Industrial design students think beyond convention to improve how customers collect the water in their own yards.

Every organization has a graveyard of brilliant ideas that have been tossed aside because they were considered too risky, too expensive, or just too hard to pull off. But it’s amazing what humans are capable of when we approach a problem from a space of possibility, rather than being locked into conventional experience.

Students in Metropolitan State University’s Intermediate Industrial Design Studio class present 3-D printed models of their rain barrel designs to a panel of industry expert judges on March 15, 2017.
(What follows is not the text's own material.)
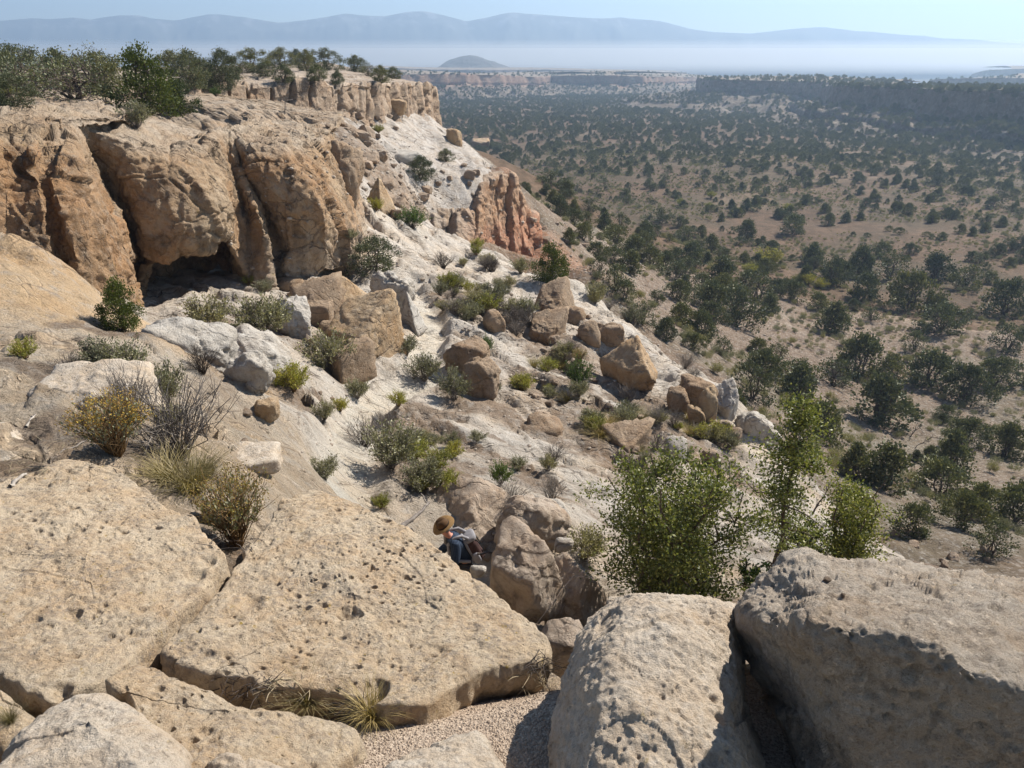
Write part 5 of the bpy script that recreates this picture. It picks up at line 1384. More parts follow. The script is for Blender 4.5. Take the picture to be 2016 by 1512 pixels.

I experienced just that when I sat in on an Intermediate Industrial Design Studio class at Metropolitan State University of Denver. Professor Ted Shin tasked the students with reimagining the rain barrel to improve how people experience water collection in their own yards.

I felt like a visitor in Tomorrowland.

The students presented seven new, innovative designs to a panel of industry expert judges. Each design was unique and incorporated different variables, like mobility, functionality, aesthetics, water quality, ease of maintenance, use of sustainable materials and even how it might engage a child’s curiosity to learn about water.

“I was surprised that most of the barrels were not shaped like barrels,” said Brandi Honeycutt, Denver Water community relations specialist and panel judge.

In fact, the overall winning design, Wendy Hughes and Ezra Depree’s Aqua Box, was not a barrel at all. It was a box.

The Aqua Box, the overall winning design looks like deck furniture and can easily be taken apart and stacked for storage. It also incorporates modular shelving that can be used as a gardening station.

Rain barrels have become a hot commodity since they recently became legal in Colorado. Honeycutt oversaw the program offering discounted barrels Denver Water provided in partnership with the Center for ReSource Conservation. The barrels sold out within weeks.

“In an era when so many of our commercial products are single-use throwaways, having the next generation of industrial designers focus their attention on a sustainable product that a customer may only buy once is a game-changer,” said judge Matt Bond, Denver Water’s manager of Youth Education and fellow panel judge. “We encouraged the students to bring their designs into the marketplace, where they can impact how our customers collect and use rainwater.”

In addition to the Aqua Box, awards went to the Myst garden bench design for best aesthetic value, and the Electric Rain Tank, with its electric water pump, for best functionality. The three winning designs will be on display this June at the Watershed Conference at Denver Botanic Gardens.

The winning aesthetic design, Myst, used the rain barrel concept to create a garden bench that collects and distributes water to plants, herbs and flowers built into the seating area.